Industry NewsMarriott Scoops Up Starwood

Marriott Scoops Up Starwood

Marriott International announced this morning that it has agreed to buy Starwood Hotels & Resorts Worldwide for approximately $12.2 billion in stock and cash to create the world’s largest hotel company. Combined, the companies operate or franchise more than 5,500 hotels with 1.1 million rooms worldwide.

The merger transaction has a current value of $72.08 per Starwood share. Starwood shareholders would own approximately 37 percent of the combined company’s common stock after completion of the merger, which is expected to close in mid 2016. Transaction costs are expected to total $100 million to $150 million, and Marriott is still determining integration costs.
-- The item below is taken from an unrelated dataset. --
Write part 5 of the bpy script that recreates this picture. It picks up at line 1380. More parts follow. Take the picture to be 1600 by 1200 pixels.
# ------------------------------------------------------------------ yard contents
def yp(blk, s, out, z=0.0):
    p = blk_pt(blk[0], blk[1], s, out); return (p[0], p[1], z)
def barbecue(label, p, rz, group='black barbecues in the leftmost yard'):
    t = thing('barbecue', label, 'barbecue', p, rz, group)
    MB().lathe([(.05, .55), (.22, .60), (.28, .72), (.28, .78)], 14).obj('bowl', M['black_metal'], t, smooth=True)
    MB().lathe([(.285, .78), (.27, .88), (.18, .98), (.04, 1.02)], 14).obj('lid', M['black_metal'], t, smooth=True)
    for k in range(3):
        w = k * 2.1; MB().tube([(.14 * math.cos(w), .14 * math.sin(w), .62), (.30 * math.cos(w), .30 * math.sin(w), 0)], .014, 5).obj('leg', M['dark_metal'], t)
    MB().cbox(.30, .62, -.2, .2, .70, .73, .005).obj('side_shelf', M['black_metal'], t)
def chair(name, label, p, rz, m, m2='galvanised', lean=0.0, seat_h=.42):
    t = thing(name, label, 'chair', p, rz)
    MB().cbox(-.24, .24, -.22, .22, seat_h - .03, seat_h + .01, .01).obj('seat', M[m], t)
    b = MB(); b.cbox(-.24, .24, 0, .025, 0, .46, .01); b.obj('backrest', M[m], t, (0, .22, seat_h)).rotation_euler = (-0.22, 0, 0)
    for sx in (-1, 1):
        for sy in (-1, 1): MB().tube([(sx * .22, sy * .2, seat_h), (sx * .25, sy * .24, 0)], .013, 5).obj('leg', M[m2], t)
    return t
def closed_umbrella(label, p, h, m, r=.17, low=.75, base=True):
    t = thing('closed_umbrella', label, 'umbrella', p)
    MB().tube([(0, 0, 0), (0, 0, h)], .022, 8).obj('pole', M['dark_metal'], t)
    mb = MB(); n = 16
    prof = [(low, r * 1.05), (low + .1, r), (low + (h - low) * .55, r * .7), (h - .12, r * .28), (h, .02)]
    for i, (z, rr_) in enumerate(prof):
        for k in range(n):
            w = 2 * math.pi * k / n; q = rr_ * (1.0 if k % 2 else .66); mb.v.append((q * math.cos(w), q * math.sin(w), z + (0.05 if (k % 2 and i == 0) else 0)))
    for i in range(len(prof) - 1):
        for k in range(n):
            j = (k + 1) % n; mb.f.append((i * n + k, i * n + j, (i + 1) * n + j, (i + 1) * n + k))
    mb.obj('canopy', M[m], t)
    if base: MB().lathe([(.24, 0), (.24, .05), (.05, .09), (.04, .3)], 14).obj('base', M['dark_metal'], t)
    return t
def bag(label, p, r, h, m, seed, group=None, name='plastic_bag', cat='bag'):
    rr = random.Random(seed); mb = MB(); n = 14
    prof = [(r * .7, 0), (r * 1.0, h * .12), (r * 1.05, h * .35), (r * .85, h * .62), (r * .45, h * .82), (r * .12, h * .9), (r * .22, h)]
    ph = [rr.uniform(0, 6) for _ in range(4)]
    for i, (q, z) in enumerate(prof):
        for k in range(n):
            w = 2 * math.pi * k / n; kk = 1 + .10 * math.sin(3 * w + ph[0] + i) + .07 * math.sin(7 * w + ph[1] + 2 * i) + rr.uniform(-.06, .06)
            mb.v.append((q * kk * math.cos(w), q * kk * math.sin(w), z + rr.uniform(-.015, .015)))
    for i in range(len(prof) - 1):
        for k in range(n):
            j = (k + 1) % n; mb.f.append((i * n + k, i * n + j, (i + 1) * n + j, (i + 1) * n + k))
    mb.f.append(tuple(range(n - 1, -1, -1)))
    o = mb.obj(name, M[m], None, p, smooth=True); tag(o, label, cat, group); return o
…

Prior to the big announcement, major news outlets speculated that at least three Chinese companies were vying for Starwood, while others reported that Hyatt Hotels was in talks to acquire the U.S. hotel operator.

During a conference call this morning, Bruce Duncan, chairman of the board of directors of Starwood, said the decision to combine with Marriott puts Starwood in a more competitive financial position and makes it better equipped to create long-term value for shareholders. “We’re in a business where scale and efficiencies matter,” Duncan said. “Even with our winning brand and unparalleled innovations, we realized there is opportunity for greater growth as part of a larger organization.”

Starwood first announced its plans to explore strategic and financial alternatives—including a potential sale of the company—back in April. The move occurred shortly after Starwood President and CEO Frits van Paaschen resigned and Adam Aron stepped in as CEO on an interim basis. Following the change in leadership, Starwood has taken aggressive steps to accelerate its growth, improve its brands and revenue generation, sharpen its focus on operational excellence, continue its progress toward an asset light business model, and reduce costs, Aron said. The combination of the two companies has tremendous upside potential, he added. “This makes so much sense in an industry where scale is paramount and competition takes many forms. Bringing together these two companies creates a unique platform to succeed in today’s dynamic marketplace.”

When Starwood first began its strategic review, Marriott jumped in to assess the opportunity but initially wasn’t very interested in buying the company, said Marriott CEO Arne Sorenson. In the months that followed, Marriott continued to ponder the value that could be created by bringing the companies together and decided to jump back in as the relative values of Starwood shifted, he explained. In addition to the economic piece, Marriott also saw consolidation in the OTA space, the growing strength of the Alibabas and Googles of the world, and online home-rental marketplaces gaining a larger share of the pie. “Watching all of that, we became more convinced that strategically we could drive better value and compete better by being bigger,” Sorenson said. “That really starts with things like the loyalty programs and the technology spending we’ve got to do. By being bigger, we have more resources to do that cost effectively and prioritize in a way that will really help us compete.”

Sorenson said the acquisition will not change Marriott’s risk profile. “Because we’re using stock, we’ve not levered up our balance sheet, so whether you think about economic cycles, geo-political events, or something else, we’re not taking on incremental risk for the company,” he said. “But we are getting the benefit of the synergies we think we can drive, not just on cost, but on the revenue side, which should help us on the upside perform reasonably better than we could perform by ourselves.”

Between now and the close of the deal, Starwood and Marriott have a lot of work ahead as they integrate their platforms, from technology systems to operations and personnel. In terms of loyalty programs, Sorenson said they intend to pull the best from both Starwood Preferred Guest and Marriott Rewards. “We’re optimistic we can find a way to bring those programs closer together and drive that much more power from them,” he said. “A bigger group of loyal guests, but also a deeper relationship with all of those guests.”

While it’s too soon to determine how individual brands will be positioned within the combined portfolio, Sorenson said “philosophically,” they think there is a place for each one. There could also be opportunities where some assets fit better under a different flag, he said. “That’s work that has to be done on a hotel by hotel basis with real development of brand strategy, and we’re not ready to lay out in detail today.”

This is one of the biggest deals ever in the hotel industry, Sorenson added, so he expects the transition to be a learning process. “We think there are lots of challenges in trying to break up a portfolio of brands, so it’s one of the reasons that causes us to approach this as keeping things, making them stronger, and building on them.”